▸ **EXERCISE INSTRUCTIONS**: Set down exactly the lines of the listing below, please, beginning with the first and ending with the line that holds "SC.camera = cam".

▸ **ENTRIES SUPPLIED**:

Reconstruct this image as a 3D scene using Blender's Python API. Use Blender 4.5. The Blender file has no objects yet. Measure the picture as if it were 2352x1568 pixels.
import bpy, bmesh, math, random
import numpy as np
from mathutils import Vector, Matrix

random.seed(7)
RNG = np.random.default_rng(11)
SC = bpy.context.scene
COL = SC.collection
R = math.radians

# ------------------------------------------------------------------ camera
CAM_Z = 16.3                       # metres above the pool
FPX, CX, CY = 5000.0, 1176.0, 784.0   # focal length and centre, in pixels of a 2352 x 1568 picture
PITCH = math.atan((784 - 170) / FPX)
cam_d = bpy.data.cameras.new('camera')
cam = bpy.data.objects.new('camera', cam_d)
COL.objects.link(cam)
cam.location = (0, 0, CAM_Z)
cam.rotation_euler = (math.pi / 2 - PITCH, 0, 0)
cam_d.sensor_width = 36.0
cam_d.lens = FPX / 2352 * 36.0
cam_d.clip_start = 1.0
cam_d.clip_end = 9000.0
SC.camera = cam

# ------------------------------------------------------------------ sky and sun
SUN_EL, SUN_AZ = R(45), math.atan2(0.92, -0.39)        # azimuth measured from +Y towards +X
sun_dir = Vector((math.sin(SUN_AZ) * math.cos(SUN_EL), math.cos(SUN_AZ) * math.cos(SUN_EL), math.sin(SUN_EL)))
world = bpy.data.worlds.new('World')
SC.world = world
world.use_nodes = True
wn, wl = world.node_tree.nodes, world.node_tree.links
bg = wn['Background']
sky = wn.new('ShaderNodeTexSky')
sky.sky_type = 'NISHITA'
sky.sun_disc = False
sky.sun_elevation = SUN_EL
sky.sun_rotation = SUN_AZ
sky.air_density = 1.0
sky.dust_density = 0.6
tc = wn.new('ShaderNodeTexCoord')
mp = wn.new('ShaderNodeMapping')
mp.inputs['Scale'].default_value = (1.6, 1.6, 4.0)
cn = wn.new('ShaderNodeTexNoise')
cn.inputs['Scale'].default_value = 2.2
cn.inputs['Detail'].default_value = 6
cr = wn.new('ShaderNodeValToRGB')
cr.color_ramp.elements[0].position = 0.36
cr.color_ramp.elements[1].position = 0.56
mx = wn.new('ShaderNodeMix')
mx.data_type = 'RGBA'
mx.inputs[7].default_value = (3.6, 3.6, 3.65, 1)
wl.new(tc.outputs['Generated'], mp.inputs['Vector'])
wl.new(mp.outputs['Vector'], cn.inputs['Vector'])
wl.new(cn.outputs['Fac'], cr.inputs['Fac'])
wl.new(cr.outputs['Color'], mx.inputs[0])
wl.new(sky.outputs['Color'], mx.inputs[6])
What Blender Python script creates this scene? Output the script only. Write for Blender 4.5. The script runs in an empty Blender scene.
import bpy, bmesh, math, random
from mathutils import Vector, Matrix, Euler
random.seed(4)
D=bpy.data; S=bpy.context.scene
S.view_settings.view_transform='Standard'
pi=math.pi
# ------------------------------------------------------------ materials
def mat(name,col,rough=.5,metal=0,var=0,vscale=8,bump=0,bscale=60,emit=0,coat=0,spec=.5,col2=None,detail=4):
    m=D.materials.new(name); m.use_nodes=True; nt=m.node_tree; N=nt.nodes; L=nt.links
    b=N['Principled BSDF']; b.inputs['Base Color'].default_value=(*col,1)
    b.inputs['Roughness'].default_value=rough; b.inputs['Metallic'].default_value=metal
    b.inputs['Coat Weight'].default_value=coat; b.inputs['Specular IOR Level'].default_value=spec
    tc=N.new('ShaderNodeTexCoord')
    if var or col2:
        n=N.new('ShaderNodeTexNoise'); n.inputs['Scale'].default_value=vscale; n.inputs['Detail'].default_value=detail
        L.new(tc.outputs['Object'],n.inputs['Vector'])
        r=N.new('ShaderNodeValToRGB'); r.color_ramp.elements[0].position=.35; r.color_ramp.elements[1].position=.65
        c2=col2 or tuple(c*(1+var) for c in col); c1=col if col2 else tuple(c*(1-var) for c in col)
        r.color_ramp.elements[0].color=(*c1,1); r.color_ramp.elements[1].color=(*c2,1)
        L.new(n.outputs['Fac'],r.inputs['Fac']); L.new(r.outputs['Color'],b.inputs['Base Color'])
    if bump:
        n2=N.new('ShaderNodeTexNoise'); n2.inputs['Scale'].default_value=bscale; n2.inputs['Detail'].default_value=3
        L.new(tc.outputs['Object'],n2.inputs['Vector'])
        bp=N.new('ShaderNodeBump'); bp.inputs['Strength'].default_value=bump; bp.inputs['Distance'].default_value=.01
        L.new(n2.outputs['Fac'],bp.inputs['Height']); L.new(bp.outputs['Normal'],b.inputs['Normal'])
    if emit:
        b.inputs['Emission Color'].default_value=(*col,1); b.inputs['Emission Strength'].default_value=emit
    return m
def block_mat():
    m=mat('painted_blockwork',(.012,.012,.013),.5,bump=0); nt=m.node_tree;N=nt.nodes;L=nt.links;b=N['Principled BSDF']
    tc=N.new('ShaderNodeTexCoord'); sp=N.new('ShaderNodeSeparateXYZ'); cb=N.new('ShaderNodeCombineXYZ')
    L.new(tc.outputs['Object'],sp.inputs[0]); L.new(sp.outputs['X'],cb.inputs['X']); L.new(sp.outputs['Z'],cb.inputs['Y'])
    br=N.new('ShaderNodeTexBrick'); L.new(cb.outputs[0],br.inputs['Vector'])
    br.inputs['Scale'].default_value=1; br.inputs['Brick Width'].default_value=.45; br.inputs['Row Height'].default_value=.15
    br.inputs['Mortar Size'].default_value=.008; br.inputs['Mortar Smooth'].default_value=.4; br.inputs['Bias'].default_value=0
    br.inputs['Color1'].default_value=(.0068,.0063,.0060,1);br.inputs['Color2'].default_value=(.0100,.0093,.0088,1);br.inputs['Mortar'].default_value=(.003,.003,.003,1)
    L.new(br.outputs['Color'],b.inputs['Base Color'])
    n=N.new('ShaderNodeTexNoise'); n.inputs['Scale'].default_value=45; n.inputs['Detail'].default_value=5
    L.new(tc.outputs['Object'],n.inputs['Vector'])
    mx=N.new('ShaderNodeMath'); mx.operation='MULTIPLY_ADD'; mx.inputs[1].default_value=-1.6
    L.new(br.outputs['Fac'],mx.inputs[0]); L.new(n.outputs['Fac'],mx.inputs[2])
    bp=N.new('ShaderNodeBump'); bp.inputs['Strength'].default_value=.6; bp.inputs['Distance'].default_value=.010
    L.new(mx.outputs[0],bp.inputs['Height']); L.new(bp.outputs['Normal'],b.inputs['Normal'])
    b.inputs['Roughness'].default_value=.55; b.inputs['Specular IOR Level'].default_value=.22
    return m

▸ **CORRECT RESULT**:
Reconstruct this image as a 3D scene using Blender's Python API. Use Blender 4.5. The Blender file has no objects yet. Measure the picture as if it were 2352x1568 pixels.
import bpy, bmesh, math, random
import numpy as np
from mathutils import Vector, Matrix

random.seed(7)
RNG = np.random.default_rng(11)
SC = bpy.context.scene
COL = SC.collection
R = math.radians

# ------------------------------------------------------------------ camera
CAM_Z = 16.3                       # metres above the pool
FPX, CX, CY = 5000.0, 1176.0, 784.0   # focal length and centre, in pixels of a 2352 x 1568 picture
PITCH = math.atan((784 - 170) / FPX)
cam_d = bpy.data.cameras.new('camera')
cam = bpy.data.objects.new('camera', cam_d)
COL.objects.link(cam)
cam.location = (0, 0, CAM_Z)
cam.rotation_euler = (math.pi / 2 - PITCH, 0, 0)
cam_d.sensor_width = 36.0
cam_d.lens = FPX / 2352 * 36.0
cam_d.clip_start = 1.0
cam_d.clip_end = 9000.0
SC.camera = cam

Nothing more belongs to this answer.